「今日の夜は、店で担当と一緒に過ごします。担当は、私が逮捕されたことにショックを受け、号泣して、しばらくお店に出られなかったっていうから……今後ですか? 今後は、父にも言ったのですが、体を売る仕事はやめて、地元に帰って一般の仕事を探して、普通に暮らします。でも、まだ店には25万円の未収があるから、それをまずは返し終わって……それからは、昼職の給料で細々と担当を支えてあげたいな」
取材を終え、担当の元へと急ぐ彼女を新宿駅まで送った。彼女は道すがら「公園でも、場所によって値段が違って。大体、ホテル別で1万円とか1万5000円とかが相場なんですけど、公園の裏の道だと3万円に単価が跳ね上がるんですよ」と屈託なく、当事者でなければ知りえなかった“裏事情”を話す。公園近くの広場を通りかかると、そこに立っていた顔なじみの友人であろう女性に「おーい」と手を振る。「つかまってから、覆面警官の見分け方がわかるようになりました。二人一組で、ちょっと離れて歩いていて、一人がスーツを着てるんです」と話す彼女の様子は、どこか誇らしげですらあった。

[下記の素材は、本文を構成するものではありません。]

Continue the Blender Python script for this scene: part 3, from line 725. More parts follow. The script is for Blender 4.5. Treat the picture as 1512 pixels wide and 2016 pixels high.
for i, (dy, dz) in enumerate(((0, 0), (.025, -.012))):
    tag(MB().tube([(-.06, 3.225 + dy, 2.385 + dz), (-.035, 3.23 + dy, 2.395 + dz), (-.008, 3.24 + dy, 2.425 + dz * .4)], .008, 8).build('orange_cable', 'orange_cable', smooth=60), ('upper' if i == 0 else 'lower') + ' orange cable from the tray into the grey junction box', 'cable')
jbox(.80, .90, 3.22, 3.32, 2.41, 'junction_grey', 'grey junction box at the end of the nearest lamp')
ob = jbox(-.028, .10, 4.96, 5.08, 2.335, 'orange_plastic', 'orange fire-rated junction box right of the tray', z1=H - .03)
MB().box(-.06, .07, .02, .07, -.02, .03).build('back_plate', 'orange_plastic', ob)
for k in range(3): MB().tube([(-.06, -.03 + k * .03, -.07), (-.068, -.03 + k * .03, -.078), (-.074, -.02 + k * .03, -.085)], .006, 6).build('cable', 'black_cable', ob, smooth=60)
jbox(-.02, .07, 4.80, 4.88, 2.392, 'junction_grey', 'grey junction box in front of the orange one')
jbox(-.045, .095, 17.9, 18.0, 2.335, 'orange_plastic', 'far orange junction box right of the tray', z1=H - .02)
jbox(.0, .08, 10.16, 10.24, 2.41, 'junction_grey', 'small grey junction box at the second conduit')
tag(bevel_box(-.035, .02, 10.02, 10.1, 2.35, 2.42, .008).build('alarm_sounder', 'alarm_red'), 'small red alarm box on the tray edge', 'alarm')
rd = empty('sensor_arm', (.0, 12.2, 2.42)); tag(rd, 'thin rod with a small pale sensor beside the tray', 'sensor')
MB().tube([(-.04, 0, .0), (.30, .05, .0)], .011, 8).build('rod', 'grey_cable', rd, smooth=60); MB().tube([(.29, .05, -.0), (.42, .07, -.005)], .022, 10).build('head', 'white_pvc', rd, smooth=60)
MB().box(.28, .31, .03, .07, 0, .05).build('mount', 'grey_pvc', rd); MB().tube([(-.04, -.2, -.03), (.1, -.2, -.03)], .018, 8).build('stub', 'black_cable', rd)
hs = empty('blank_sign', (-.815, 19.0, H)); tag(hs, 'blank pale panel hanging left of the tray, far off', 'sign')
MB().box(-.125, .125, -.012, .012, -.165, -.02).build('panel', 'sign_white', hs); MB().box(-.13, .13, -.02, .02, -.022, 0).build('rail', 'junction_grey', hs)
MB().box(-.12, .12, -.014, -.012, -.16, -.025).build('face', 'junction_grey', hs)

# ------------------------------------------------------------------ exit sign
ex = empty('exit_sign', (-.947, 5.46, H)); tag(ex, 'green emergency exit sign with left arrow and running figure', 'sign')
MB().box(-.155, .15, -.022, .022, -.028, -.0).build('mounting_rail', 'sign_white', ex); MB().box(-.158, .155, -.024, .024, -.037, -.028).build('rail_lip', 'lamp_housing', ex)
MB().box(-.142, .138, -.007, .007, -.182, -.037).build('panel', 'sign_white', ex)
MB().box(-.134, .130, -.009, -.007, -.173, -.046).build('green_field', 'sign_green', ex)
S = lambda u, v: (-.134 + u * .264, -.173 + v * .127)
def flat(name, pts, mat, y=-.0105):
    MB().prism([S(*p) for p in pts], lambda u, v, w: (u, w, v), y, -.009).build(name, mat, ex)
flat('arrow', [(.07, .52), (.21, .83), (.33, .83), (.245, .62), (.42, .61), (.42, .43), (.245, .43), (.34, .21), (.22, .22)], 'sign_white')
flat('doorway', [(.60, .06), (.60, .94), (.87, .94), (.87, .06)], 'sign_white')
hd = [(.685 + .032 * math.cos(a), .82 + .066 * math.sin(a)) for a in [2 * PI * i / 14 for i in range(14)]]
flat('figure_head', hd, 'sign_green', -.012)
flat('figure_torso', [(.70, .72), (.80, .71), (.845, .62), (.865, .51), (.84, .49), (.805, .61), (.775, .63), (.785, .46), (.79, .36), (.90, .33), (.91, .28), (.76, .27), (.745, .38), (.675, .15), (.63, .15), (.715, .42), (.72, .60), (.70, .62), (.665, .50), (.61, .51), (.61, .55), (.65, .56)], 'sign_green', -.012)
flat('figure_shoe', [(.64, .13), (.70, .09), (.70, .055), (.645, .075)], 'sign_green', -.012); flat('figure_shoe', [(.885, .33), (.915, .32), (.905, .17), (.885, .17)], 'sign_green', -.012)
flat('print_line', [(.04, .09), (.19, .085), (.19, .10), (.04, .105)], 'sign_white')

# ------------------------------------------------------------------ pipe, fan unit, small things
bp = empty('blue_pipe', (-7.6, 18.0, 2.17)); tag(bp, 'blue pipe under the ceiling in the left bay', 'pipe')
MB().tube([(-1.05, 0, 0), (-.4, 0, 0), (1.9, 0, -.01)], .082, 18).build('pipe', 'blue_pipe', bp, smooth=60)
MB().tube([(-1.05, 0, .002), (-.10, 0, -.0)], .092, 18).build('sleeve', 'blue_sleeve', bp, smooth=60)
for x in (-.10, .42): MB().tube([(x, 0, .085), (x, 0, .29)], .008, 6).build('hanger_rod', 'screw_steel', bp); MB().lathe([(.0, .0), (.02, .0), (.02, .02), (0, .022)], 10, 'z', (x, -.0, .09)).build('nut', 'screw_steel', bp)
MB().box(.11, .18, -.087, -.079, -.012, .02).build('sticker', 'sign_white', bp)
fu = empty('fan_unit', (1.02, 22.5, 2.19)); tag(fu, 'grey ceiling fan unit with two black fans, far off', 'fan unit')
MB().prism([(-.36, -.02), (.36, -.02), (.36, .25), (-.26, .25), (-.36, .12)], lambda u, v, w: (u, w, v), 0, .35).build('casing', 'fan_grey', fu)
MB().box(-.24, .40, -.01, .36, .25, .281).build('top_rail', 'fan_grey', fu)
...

ショウコさんに会った日から数日後、大久保公園の横を通る機会があった。土曜日の20時すぎということもあって、界隈には、多くの若い女性と、それ以上に多くの、彼女たちに声をかける男性の姿があった。その中の一人は、ゆるくカールした髪の毛をおろし、ふわふわのロングワンピースに身を包んだ、ショウコさんにそっくりな女の子だった──。